SET PROBLEM:
Restate the full listing word for word and leave the pictures out.

─── INFORMATION PROVIDED ───

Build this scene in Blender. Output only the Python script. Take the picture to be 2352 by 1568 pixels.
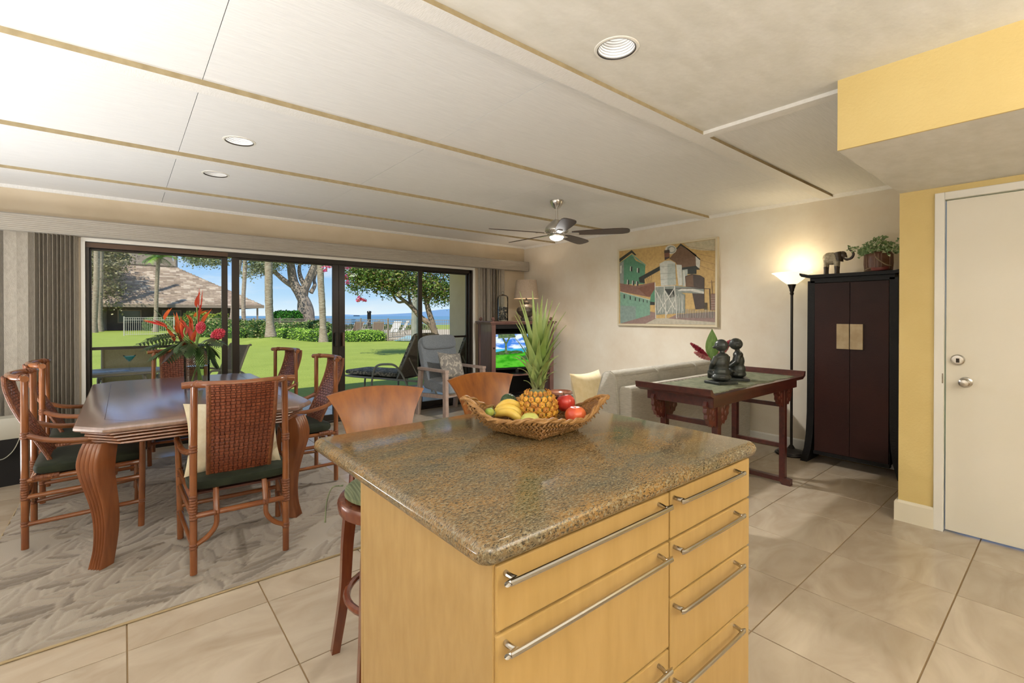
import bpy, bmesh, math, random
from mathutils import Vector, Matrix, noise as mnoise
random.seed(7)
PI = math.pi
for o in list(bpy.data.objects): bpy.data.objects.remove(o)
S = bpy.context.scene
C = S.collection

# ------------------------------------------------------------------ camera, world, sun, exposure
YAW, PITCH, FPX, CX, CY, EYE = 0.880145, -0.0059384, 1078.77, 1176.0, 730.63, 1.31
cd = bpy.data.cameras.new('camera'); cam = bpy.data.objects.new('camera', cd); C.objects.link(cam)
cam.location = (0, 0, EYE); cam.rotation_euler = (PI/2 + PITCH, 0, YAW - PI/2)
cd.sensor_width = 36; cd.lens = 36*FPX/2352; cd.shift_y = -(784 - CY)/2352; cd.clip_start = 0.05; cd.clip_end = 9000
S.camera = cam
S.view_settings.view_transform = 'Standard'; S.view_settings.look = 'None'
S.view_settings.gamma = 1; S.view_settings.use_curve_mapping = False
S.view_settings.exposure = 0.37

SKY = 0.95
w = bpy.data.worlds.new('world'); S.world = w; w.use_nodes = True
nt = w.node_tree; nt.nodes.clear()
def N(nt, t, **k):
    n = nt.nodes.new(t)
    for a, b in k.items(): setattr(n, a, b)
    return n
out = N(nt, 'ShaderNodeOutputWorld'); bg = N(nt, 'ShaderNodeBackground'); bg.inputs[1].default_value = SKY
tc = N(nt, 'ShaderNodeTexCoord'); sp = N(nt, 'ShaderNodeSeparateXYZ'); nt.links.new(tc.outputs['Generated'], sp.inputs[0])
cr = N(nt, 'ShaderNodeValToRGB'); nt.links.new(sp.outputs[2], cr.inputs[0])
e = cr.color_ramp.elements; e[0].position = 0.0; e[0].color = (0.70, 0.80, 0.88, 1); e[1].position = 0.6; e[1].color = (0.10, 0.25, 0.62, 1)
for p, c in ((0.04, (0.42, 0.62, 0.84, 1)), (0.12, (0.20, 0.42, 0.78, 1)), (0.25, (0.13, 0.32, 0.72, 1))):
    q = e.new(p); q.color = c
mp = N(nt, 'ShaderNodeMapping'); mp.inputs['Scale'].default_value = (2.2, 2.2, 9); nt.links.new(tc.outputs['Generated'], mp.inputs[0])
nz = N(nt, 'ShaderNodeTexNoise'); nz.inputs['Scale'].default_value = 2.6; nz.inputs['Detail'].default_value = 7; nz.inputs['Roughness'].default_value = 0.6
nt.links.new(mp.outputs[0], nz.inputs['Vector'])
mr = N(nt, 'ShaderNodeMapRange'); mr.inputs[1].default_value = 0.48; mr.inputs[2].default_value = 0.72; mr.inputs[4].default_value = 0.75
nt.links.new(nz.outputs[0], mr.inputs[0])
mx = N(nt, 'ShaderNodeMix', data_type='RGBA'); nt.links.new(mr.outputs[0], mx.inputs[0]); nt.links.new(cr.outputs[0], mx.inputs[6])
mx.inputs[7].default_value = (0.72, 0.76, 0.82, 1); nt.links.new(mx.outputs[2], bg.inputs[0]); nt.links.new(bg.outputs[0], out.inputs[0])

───

SOLUTION TO THIS TASK:
Build this scene in Blender. Output only the Python script. Take the picture to be 2352 by 1568 pixels.
import bpy, bmesh, math, random
from mathutils import Vector, Matrix, noise as mnoise
random.seed(7)
PI = math.pi
for o in list(bpy.data.objects): bpy.data.objects.remove(o)
S = bpy.context.scene
C = S.collection

# ------------------------------------------------------------------ camera, world, sun, exposure
YAW, PITCH, FPX, CX, CY, EYE = 0.880145, -0.0059384, 1078.77, 1176.0, 730.63, 1.31
cd = bpy.data.cameras.new('camera'); cam = bpy.data.objects.new('camera', cd); C.objects.link(cam)
cam.location = (0, 0, EYE); cam.rotation_euler = (PI/2 + PITCH, 0, YAW - PI/2)
cd.sensor_width = 36; cd.lens = 36*FPX/2352; cd.shift_y = -(784 - CY)/2352; cd.clip_start = 0.05; cd.clip_end = 9000
S.camera = cam
S.view_settings.view_transform = 'Standard'; S.view_settings.look = 'None'
S.view_settings.gamma = 1; S.view_settings.use_curve_mapping = False
S.view_settings.exposure = 0.37

SKY = 0.95
w = bpy.data.worlds.new('world'); S.world = w; w.use_nodes = True
nt = w.node_tree; nt.nodes.clear()
def N(nt, t, **k):
    n = nt.nodes.new(t)
    for a, b in k.items(): setattr(n, a, b)
    return n
out = N(nt, 'ShaderNodeOutputWorld'); bg = N(nt, 'ShaderNodeBackground'); bg.inputs[1].default_value = SKY
tc = N(nt, 'ShaderNodeTexCoord'); sp = N(nt, 'ShaderNodeSeparateXYZ'); nt.links.new(tc.outputs['Generated'], sp.inputs[0])
cr = N(nt, 'ShaderNodeValToRGB'); nt.links.new(sp.outputs[2], cr.inputs[0])
e = cr.color_ramp.elements; e[0].position = 0.0; e[0].color = (0.70, 0.80, 0.88, 1); e[1].position = 0.6; e[1].color = (0.10, 0.25, 0.62, 1)
for p, c in ((0.04, (0.42, 0.62, 0.84, 1)), (0.12, (0.20, 0.42, 0.78, 1)), (0.25, (0.13, 0.32, 0.72, 1))):
    q = e.new(p); q.color = c
mp = N(nt, 'ShaderNodeMapping'); mp.inputs['Scale'].default_value = (2.2, 2.2, 9); nt.links.new(tc.outputs['Generated'], mp.inputs[0])
nz = N(nt, 'ShaderNodeTexNoise'); nz.inputs['Scale'].default_value = 2.6; nz.inputs['Detail'].default_value = 7; nz.inputs['Roughness'].default_value = 0.6
nt.links.new(mp.outputs[0], nz.inputs['Vector'])
mr = N(nt, 'ShaderNodeMapRange'); mr.inputs[1].default_value = 0.48; mr.inputs[2].default_value = 0.72; mr.inputs[4].default_value = 0.75
nt.links.new(nz.outputs[0], mr.inputs[0])
mx = N(nt, 'ShaderNodeMix', data_type='RGBA'); nt.links.new(mr.outputs[0], mx.inputs[0]); nt.links.new(cr.outputs[0], mx.inputs[6])
mx.inputs[7].default_value = (0.72, 0.76, 0.82, 1); nt.links.new(mx.outputs[2], bg.inputs[0]); nt.links.new(bg.outputs[0], out.inputs[0])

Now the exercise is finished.